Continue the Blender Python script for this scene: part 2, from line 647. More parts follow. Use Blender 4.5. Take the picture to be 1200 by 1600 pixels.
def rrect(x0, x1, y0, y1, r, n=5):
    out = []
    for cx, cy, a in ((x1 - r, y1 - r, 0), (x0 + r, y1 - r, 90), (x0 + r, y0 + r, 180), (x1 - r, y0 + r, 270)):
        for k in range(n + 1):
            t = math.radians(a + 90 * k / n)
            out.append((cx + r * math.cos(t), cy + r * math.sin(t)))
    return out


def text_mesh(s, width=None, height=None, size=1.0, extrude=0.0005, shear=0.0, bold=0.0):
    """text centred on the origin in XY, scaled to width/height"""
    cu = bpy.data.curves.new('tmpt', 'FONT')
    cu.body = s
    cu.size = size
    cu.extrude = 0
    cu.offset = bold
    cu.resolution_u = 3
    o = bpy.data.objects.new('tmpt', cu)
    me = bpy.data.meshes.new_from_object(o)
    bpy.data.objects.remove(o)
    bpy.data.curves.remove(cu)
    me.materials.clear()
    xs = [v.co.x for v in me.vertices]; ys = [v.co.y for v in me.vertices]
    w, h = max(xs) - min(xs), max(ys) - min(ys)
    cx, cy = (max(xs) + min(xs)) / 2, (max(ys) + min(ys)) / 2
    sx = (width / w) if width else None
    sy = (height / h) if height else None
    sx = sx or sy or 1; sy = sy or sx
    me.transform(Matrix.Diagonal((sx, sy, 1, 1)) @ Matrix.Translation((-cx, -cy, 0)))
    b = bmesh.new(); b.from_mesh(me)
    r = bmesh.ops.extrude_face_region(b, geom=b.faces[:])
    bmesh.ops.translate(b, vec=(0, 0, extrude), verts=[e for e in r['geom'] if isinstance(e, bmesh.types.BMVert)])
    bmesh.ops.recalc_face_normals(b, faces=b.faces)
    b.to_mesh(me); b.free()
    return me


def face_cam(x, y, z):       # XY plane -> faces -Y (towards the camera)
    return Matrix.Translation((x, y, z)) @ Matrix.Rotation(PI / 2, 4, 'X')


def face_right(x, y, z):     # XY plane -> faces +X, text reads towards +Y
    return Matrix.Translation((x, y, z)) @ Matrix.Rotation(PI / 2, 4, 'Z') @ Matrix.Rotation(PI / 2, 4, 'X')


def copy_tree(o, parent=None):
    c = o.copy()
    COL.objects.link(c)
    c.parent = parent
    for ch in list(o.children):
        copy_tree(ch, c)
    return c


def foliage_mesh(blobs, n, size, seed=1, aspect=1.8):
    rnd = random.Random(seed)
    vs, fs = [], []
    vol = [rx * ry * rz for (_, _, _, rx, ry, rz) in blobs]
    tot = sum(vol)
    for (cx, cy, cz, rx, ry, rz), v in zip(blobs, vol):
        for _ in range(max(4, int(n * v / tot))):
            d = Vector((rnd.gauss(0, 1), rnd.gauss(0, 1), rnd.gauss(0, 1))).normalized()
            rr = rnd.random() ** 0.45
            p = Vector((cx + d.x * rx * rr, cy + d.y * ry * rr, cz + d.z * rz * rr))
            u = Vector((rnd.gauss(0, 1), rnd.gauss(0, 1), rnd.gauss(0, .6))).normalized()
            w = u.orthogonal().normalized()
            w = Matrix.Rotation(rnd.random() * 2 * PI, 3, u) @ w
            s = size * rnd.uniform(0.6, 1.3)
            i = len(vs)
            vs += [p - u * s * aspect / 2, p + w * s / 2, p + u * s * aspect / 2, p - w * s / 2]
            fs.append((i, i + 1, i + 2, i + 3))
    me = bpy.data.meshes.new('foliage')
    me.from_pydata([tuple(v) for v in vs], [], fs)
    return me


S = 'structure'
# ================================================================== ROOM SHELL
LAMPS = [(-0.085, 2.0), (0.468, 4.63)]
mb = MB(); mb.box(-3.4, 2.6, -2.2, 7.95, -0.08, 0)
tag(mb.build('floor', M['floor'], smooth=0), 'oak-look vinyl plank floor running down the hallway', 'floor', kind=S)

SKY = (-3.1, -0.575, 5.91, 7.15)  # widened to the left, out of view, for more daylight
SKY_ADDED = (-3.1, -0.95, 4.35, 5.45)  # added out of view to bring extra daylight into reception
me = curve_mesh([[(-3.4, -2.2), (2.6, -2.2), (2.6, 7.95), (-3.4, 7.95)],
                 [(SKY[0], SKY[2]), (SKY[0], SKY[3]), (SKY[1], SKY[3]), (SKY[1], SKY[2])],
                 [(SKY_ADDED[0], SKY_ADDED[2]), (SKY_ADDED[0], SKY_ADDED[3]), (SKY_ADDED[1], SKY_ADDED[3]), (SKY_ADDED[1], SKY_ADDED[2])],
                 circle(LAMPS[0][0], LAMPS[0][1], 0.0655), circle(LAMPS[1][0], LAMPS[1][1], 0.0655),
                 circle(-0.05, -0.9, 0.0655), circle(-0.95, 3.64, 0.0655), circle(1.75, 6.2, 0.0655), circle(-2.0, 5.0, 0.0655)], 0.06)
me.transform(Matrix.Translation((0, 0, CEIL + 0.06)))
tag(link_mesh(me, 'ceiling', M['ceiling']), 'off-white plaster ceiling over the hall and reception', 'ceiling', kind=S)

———

DESCRIPTION OF THE TASK: Your task is to repeat the data exactly; please include every line.

RESPONSE TO THIS TASK:
Continue the Blender Python script for this scene: part 2, from line 647. More parts follow. Use Blender 4.5. Take the picture to be 1200 by 1600 pixels.
def rrect(x0, x1, y0, y1, r, n=5):
    out = []
    for cx, cy, a in ((x1 - r, y1 - r, 0), (x0 + r, y1 - r, 90), (x0 + r, y0 + r, 180), (x1 - r, y0 + r, 270)):
        for k in range(n + 1):
            t = math.radians(a + 90 * k / n)
            out.append((cx + r * math.cos(t), cy + r * math.sin(t)))
    return out


def text_mesh(s, width=None, height=None, size=1.0, extrude=0.0005, shear=0.0, bold=0.0):
    """text centred on the origin in XY, scaled to width/height"""
    cu = bpy.data.curves.new('tmpt', 'FONT')
    cu.body = s
    cu.size = size
    cu.extrude = 0
    cu.offset = bold
    cu.resolution_u = 3
    o = bpy.data.objects.new('tmpt', cu)
    me = bpy.data.meshes.new_from_object(o)
    bpy.data.objects.remove(o)
    bpy.data.curves.remove(cu)
    me.materials.clear()
    xs = [v.co.x for v in me.vertices]; ys = [v.co.y for v in me.vertices]
    w, h = max(xs) - min(xs), max(ys) - min(ys)
    cx, cy = (max(xs) + min(xs)) / 2, (max(ys) + min(ys)) / 2
    sx = (width / w) if width else None
    sy = (height / h) if height else None
    sx = sx or sy or 1; sy = sy or sx
    me.transform(Matrix.Diagonal((sx, sy, 1, 1)) @ Matrix.Translation((-cx, -cy, 0)))
    b = bmesh.new(); b.from_mesh(me)
    r = bmesh.ops.extrude_face_region(b, geom=b.faces[:])
    bmesh.ops.translate(b, vec=(0, 0, extrude), verts=[e for e in r['geom'] if isinstance(e, bmesh.types.BMVert)])
    bmesh.ops.recalc_face_normals(b, faces=b.faces)
    b.to_mesh(me); b.free()
    return me


def face_cam(x, y, z):       # XY plane -> faces -Y (towards the camera)
    return Matrix.Translation((x, y, z)) @ Matrix.Rotation(PI / 2, 4, 'X')


def face_right(x, y, z):     # XY plane -> faces +X, text reads towards +Y
    return Matrix.Translation((x, y, z)) @ Matrix.Rotation(PI / 2, 4, 'Z') @ Matrix.Rotation(PI / 2, 4, 'X')


def copy_tree(o, parent=None):
    c = o.copy()
    COL.objects.link(c)
    c.parent = parent
    for ch in list(o.children):
        copy_tree(ch, c)
    return c


def foliage_mesh(blobs, n, size, seed=1, aspect=1.8):
    rnd = random.Random(seed)
    vs, fs = [], []
    vol = [rx * ry * rz for (_, _, _, rx, ry, rz) in blobs]
    tot = sum(vol)
    for (cx, cy, cz, rx, ry, rz), v in zip(blobs, vol):
        for _ in range(max(4, int(n * v / tot))):
            d = Vector((rnd.gauss(0, 1), rnd.gauss(0, 1), rnd.gauss(0, 1))).normalized()
            rr = rnd.random() ** 0.45
            p = Vector((cx + d.x * rx * rr, cy + d.y * ry * rr, cz + d.z * rz * rr))
            u = Vector((rnd.gauss(0, 1), rnd.gauss(0, 1), rnd.gauss(0, .6))).normalized()
            w = u.orthogonal().normalized()
            w = Matrix.Rotation(rnd.random() * 2 * PI, 3, u) @ w
            s = size * rnd.uniform(0.6, 1.3)
            i = len(vs)
            vs += [p - u * s * aspect / 2, p + w * s / 2, p + u * s * aspect / 2, p - w * s / 2]
            fs.append((i, i + 1, i + 2, i + 3))
    me = bpy.data.meshes.new('foliage')
    me.from_pydata([tuple(v) for v in vs], [], fs)
    return me


S = 'structure'
# ================================================================== ROOM SHELL
LAMPS = [(-0.085, 2.0), (0.468, 4.63)]
mb = MB(); mb.box(-3.4, 2.6, -2.2, 7.95, -0.08, 0)
tag(mb.build('floor', M['floor'], smooth=0), 'oak-look vinyl plank floor running down the hallway', 'floor', kind=S)

SKY = (-3.1, -0.575, 5.91, 7.15)  # widened to the left, out of view, for more daylight
SKY_ADDED = (-3.1, -0.95, 4.35, 5.45)  # added out of view to bring extra daylight into reception
me = curve_mesh([[(-3.4, -2.2), (2.6, -2.2), (2.6, 7.95), (-3.4, 7.95)],
                 [(SKY[0], SKY[2]), (SKY[0], SKY[3]), (SKY[1], SKY[3]), (SKY[1], SKY[2])],
                 [(SKY_ADDED[0], SKY_ADDED[2]), (SKY_ADDED[0], SKY_ADDED[3]), (SKY_ADDED[1], SKY_ADDED[3]), (SKY_ADDED[1], SKY_ADDED[2])],
                 circle(LAMPS[0][0], LAMPS[0][1], 0.0655), circle(LAMPS[1][0], LAMPS[1][1], 0.0655),
                 circle(-0.05, -0.9, 0.0655), circle(-0.95, 3.64, 0.0655), circle(1.75, 6.2, 0.0655), circle(-2.0, 5.0, 0.0655)], 0.06)
me.transform(Matrix.Translation((0, 0, CEIL + 0.06)))
tag(link_mesh(me, 'ceiling', M['ceiling']), 'off-white plaster ceiling over the hall and reception', 'ceiling', kind=S)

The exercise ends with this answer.